Problem description ->
Take the lines from the top down to and including the one with "COL = scene.collection" and repeat them exactly. Omit images.

Provided material ->
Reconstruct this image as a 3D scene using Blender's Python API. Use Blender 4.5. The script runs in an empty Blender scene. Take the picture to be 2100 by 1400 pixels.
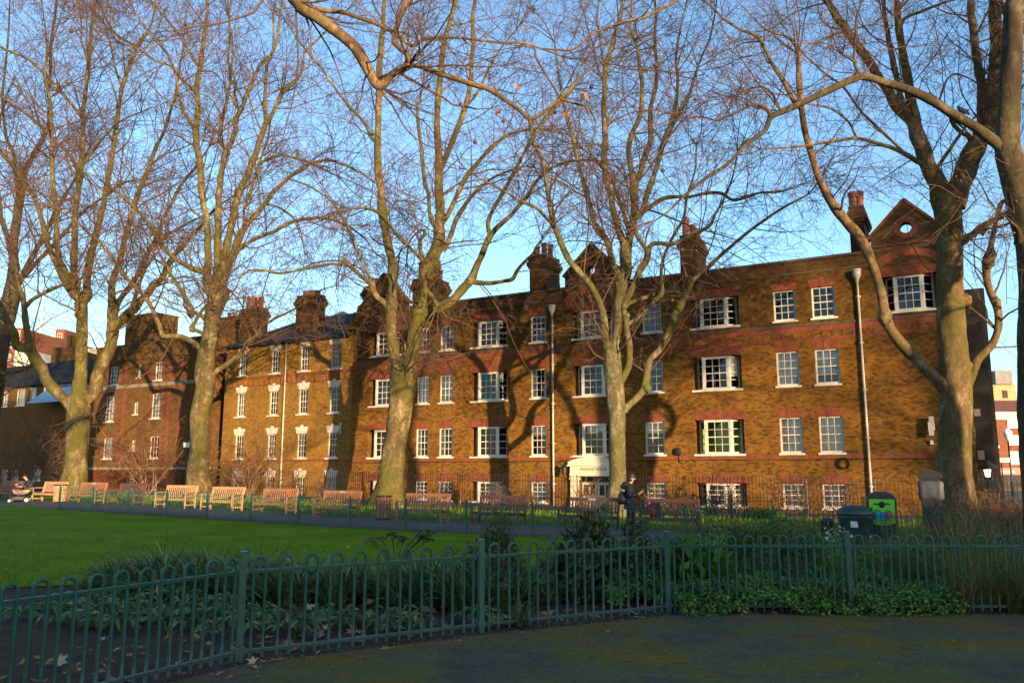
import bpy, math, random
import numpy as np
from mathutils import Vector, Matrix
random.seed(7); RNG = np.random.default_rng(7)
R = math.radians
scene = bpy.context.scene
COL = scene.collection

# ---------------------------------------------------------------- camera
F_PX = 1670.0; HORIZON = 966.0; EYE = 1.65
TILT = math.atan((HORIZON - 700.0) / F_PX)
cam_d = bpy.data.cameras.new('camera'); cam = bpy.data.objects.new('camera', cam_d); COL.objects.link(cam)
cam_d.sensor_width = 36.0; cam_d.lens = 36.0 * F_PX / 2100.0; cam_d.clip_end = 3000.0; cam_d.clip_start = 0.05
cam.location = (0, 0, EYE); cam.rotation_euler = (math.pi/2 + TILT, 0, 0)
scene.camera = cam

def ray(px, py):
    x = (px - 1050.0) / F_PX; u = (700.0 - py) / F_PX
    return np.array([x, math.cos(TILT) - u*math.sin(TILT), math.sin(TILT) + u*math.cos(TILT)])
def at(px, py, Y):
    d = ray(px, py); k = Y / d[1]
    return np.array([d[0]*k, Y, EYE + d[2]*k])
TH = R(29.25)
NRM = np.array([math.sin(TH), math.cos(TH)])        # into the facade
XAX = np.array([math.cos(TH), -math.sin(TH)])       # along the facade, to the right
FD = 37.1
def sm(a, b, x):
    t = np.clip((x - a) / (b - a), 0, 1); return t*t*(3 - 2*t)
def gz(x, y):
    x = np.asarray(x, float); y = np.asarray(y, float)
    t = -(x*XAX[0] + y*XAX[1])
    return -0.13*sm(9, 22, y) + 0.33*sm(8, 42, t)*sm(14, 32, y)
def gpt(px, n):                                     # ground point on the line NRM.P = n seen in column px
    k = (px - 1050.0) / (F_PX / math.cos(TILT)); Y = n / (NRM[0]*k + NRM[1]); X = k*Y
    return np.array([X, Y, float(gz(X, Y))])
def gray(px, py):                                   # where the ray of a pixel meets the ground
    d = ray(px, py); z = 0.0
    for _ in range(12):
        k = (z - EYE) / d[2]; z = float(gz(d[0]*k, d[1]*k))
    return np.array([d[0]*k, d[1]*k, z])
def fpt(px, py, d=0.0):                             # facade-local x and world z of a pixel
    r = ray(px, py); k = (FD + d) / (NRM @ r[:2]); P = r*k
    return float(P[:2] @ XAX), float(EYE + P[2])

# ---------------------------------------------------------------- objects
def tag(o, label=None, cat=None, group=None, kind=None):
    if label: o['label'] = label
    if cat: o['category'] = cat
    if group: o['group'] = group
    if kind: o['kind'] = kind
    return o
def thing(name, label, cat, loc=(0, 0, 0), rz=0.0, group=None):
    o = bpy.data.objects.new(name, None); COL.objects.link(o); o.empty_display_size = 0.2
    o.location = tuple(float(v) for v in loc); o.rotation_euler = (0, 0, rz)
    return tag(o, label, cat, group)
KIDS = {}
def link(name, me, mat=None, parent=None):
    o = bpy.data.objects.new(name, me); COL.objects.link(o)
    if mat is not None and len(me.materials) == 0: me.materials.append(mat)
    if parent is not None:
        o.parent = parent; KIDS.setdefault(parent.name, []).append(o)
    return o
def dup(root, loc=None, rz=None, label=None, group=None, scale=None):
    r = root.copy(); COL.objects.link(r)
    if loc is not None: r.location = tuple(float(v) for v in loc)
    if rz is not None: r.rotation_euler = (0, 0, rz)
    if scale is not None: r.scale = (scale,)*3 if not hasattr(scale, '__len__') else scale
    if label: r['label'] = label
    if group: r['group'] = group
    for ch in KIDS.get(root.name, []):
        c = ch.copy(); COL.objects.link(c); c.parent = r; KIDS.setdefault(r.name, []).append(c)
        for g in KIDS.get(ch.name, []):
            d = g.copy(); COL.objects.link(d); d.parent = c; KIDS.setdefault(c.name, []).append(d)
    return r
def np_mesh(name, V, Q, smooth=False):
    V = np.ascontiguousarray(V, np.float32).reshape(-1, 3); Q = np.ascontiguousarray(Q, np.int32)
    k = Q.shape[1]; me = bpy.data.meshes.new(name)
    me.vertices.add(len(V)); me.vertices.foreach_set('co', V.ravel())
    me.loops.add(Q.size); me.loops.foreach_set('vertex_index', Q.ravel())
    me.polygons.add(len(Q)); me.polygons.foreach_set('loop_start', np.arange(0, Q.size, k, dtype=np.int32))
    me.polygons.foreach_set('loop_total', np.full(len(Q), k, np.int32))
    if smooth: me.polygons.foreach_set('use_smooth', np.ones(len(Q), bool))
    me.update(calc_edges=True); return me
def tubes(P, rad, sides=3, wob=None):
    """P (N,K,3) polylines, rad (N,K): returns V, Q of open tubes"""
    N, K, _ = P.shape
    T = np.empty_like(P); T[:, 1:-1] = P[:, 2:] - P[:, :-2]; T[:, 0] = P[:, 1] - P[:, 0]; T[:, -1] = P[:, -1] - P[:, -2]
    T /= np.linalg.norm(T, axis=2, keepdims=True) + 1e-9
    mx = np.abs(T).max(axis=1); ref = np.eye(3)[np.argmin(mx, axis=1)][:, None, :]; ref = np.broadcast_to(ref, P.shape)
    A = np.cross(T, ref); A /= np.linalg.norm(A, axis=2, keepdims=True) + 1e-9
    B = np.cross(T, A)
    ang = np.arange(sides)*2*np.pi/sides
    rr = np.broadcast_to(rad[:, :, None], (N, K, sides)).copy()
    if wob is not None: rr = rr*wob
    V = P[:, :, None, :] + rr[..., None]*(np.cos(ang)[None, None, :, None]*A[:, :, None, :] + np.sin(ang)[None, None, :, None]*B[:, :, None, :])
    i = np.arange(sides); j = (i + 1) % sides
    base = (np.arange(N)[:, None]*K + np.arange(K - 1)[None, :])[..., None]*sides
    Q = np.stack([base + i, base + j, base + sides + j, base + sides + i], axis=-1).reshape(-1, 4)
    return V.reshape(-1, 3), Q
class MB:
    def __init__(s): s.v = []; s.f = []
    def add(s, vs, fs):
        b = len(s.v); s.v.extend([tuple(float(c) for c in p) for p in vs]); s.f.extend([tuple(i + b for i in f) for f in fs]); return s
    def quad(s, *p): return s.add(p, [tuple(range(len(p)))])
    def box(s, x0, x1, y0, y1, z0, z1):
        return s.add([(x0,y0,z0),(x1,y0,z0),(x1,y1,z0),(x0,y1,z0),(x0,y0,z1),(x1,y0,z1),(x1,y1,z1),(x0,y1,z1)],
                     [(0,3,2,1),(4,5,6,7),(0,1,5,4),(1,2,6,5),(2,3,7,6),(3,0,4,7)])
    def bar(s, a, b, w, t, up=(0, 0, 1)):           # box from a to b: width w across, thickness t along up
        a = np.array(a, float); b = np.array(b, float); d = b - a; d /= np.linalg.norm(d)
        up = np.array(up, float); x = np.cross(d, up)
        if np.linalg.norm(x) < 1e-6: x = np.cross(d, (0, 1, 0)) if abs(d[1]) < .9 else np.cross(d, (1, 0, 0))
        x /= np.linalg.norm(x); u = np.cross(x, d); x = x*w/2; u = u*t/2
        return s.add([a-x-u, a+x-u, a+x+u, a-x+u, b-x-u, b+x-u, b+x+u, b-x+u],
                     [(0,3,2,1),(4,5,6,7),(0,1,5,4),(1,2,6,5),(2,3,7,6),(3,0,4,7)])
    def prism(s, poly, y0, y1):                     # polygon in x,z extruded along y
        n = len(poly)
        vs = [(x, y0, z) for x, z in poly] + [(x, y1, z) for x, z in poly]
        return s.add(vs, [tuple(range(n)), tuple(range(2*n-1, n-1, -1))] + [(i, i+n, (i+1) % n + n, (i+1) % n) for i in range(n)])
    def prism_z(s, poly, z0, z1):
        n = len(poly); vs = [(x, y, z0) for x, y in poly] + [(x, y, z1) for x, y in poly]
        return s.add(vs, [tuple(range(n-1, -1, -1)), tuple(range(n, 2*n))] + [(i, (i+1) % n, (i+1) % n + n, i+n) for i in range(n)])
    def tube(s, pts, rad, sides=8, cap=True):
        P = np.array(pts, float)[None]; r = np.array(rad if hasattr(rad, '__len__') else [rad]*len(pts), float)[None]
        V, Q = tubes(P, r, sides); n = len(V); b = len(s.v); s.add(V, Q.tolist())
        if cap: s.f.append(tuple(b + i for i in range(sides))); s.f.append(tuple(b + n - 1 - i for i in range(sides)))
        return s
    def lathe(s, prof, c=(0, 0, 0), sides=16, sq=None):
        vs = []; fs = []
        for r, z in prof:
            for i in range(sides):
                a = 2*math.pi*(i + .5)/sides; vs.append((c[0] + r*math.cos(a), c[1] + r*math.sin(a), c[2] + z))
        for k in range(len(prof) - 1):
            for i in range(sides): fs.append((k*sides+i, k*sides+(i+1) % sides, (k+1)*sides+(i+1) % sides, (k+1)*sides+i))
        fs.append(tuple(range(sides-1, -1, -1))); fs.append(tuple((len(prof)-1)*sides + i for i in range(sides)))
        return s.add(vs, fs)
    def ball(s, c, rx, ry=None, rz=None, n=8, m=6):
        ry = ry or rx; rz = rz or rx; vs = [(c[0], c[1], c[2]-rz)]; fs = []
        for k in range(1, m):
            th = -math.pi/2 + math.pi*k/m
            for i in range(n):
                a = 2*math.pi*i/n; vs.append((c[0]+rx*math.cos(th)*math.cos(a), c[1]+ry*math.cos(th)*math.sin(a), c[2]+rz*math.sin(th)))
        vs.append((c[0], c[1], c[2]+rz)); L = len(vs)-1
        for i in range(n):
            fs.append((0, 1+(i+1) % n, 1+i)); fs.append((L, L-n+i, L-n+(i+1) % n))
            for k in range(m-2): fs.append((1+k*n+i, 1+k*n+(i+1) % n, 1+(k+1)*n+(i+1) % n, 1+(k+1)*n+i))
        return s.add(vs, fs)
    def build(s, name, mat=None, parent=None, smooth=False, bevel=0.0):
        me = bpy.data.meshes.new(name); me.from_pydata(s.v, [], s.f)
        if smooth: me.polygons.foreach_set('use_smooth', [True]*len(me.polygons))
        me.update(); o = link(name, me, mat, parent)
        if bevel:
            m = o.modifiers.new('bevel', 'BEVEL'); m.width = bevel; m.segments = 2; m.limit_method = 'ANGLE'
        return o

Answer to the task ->
Reconstruct this image as a 3D scene using Blender's Python API. Use Blender 4.5. The script runs in an empty Blender scene. Take the picture to be 2100 by 1400 pixels.
import bpy, math, random
import numpy as np
from mathutils import Vector, Matrix
random.seed(7); RNG = np.random.default_rng(7)
R = math.radians
scene = bpy.context.scene
COL = scene.collection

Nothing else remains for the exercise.